- **Problem to solve**
Repeat all the material exactly; pictures stay out of your copy.

- **Source data**

## start

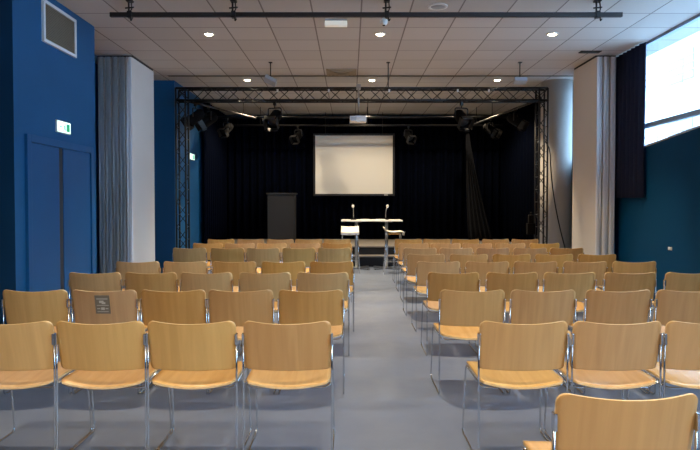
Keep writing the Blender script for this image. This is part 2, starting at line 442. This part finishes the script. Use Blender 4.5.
# ------------------------------------------------------------------ ceiling fittings
t = thing('ceiling_emergency_light', 'small white emergency light box below the ceiling bar near its middle', 'emergency light', (PX(336, 7.7), 7.7, CEIL))
b = MB(); b.box(-.14, .14, -.05, .05, -.02, -.001, .004); b.build('base', M['greyplastic'], t)
b = MB(); b.box(-.145, .145, -.045, .045, -.085, -.02, .012); b.build('diffuser', mat('emergency_diffuser', (.8, .78, .72), .4, emit=(1, .92, .75), estr=.3), t)
t = thing('ceiling_speaker', 'round white ceiling speaker set in a tile', 'speaker', (PX(437, 7.17), 7.17, CEIL))
b = MB(); b.lathe([(.085, -.001), (.12, -.001), (.118, -.012), (.09, -.014), (.085, -.006)], 32, None, False); b.build('rim', M['whiteplastic'], t)
b = MB(); b.lathe([(.0, -.008), (.086, -.006), (.086, -.002)], 32, None, False); b.build('mesh_cover', M['greyplastic'], t)
t = thing('ceiling_vent', 'square beige louvred air vent in the ceiling above the truss', 'vent', (PX(341.5, 10.75), 10.75, CEIL))
b = MB()
for k, (a, z) in enumerate(((.27, -.004), (.20, -.016), (.13, -.028), (.06, -.04))):
    for s in range(4):
        R = Matrix.Rotation(s*math.pi/2, 4, 'Z'); b.box(-a, a, a-.03, a, z-.012, z-.001, 0, R)
b.box(-.27, .27, -.27, .27, -.006, -.001); b.build('louvres', M['ventceil'], t)
t = thing('ceiling_vent', 'small dark vent in the ceiling near the folding partition by the window', 'vent', (PX(580, 9.7)-.02, 9.3, CEIL))
b = MB(); b.box(-.16, .16, -.06, .06, -.012, -.001); b.build('grid', M['ventdark'], t)
b = MB()
for k in range(6): b.box(-.15, .15, -.05+k*.02, -.045+k*.02, -.016, -.012)
b.build('slats', M['bar'], t)

# lighting bar across the ceiling with its clamps
yb, zb = 6.95, 3.588
t = thing('hanging_lighting_bar', 'long dark bar across the ceiling in front of the truss', 'lighting bar', (0, yb, zb))
b = MB(); b.box(PX(112, yb), PX(620, yb), -.022, .022, -.026, .026, .004); b.build('bar', M['bar'], t)
for px in (131.5, 234.5, 386.5, 595.5):
    b = MB(); x = PX(px, yb)
    b.box(x-.035, x+.035, -.04, .04, .150, CEIL-zb-.001)
    b.tube([(x-.012, 0, .155), (x-.012, 0, .028)], .011, 8); b.tube([(x+.022, -.01, .155), (x+.03, -.015, .06), (x+.012, -.03, .03)], .007, 6, .02)
    b.box(x-.026, x+.026, -.033, .033, -.037, .040, .006)
    b.tube([(x+.018, -.034, -.03), (x+.022, -.034, -.085), (x+.04, -.036, -.055)], .007, 6, .02); b.tube([(x-.05, -.01, .075), (x+.05, -.01, .085)], .009, 6)
    b.build('clamp', M['black'], t)
t = thing('ceiling_camera', 'small white dome camera hanging below the middle clamp of the ceiling bar', 'camera', (PX(383.5, yb), yb-.03, zb-.062))
b = MB(); b.lathe([(.0, -.075), (.025, -.069), (.042, -.05), (.045, -.02), (.036, 0), (.012, .02)], 20); b.build('dome', M['whiteplastic'], t)
b = MB(); b.lathe([(.0, -.078), (.016, -.075), (.018, -.069)], 16, Matrix.Translation((0, -.01, 0))); b.build('lens', M['blackplastic'], t)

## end

- **Problem solution**
Keep writing the Blender script for this image. This is part 2, starting at line 442. This part finishes the script. Use Blender 4.5.
# ------------------------------------------------------------------ ceiling fittings
t = thing('ceiling_emergency_light', 'small white emergency light box below the ceiling bar near its middle', 'emergency light', (PX(336, 7.7), 7.7, CEIL))
b = MB(); b.box(-.14, .14, -.05, .05, -.02, -.001, .004); b.build('base', M['greyplastic'], t)
b = MB(); b.box(-.145, .145, -.045, .045, -.085, -.02, .012); b.build('diffuser', mat('emergency_diffuser', (.8, .78, .72), .4, emit=(1, .92, .75), estr=.3), t)
t = thing('ceiling_speaker', 'round white ceiling speaker set in a tile', 'speaker', (PX(437, 7.17), 7.17, CEIL))
b = MB(); b.lathe([(.085, -.001), (.12, -.001), (.118, -.012), (.09, -.014), (.085, -.006)], 32, None, False); b.build('rim', M['whiteplastic'], t)
b = MB(); b.lathe([(.0, -.008), (.086, -.006), (.086, -.002)], 32, None, False); b.build('mesh_cover', M['greyplastic'], t)
t = thing('ceiling_vent', 'square beige louvred air vent in the ceiling above the truss', 'vent', (PX(341.5, 10.75), 10.75, CEIL))
b = MB()
for k, (a, z) in enumerate(((.27, -.004), (.20, -.016), (.13, -.028), (.06, -.04))):
    for s in range(4):
        R = Matrix.Rotation(s*math.pi/2, 4, 'Z'); b.box(-a, a, a-.03, a, z-.012, z-.001, 0, R)
b.box(-.27, .27, -.27, .27, -.006, -.001); b.build('louvres', M['ventceil'], t)
t = thing('ceiling_vent', 'small dark vent in the ceiling near the folding partition by the window', 'vent', (PX(580, 9.7)-.02, 9.3, CEIL))
b = MB(); b.box(-.16, .16, -.06, .06, -.012, -.001); b.build('grid', M['ventdark'], t)
b = MB()
for k in range(6): b.box(-.15, .15, -.05+k*.02, -.045+k*.02, -.016, -.012)
b.build('slats', M['bar'], t)

# lighting bar across the ceiling with its clamps
yb, zb = 6.95, 3.588
t = thing('hanging_lighting_bar', 'long dark bar across the ceiling in front of the truss', 'lighting bar', (0, yb, zb))
b = MB(); b.box(PX(112, yb), PX(620, yb), -.022, .022, -.026, .026, .004); b.build('bar', M['bar'], t)
for px in (131.5, 234.5, 386.5, 595.5):
    b = MB(); x = PX(px, yb)
    b.box(x-.035, x+.035, -.04, .04, .150, CEIL-zb-.001)
    b.tube([(x-.012, 0, .155), (x-.012, 0, .028)], .011, 8); b.tube([(x+.022, -.01, .155), (x+.03, -.015, .06), (x+.012, -.03, .03)], .007, 6, .02)
    b.box(x-.026, x+.026, -.033, .033, -.037, .040, .006)
    b.tube([(x+.018, -.034, -.03), (x+.022, -.034, -.085), (x+.04, -.036, -.055)], .007, 6, .02); b.tube([(x-.05, -.01, .075), (x+.05, -.01, .085)], .009, 6)
    b.build('clamp', M['black'], t)
t = thing('ceiling_camera', 'small white dome camera hanging below the middle clamp of the ceiling bar', 'camera', (PX(383.5, yb), yb-.03, zb-.062))
b = MB(); b.lathe([(.0, -.075), (.025, -.069), (.042, -.05), (.045, -.02), (.036, 0), (.012, .02)], 20); b.build('dome', M['whiteplastic'], t)
b = MB(); b.lathe([(.0, -.078), (.016, -.075), (.018, -.069)], 16, Matrix.Translation((0, -.01, 0))); b.build('lens', M['blackplastic'], t)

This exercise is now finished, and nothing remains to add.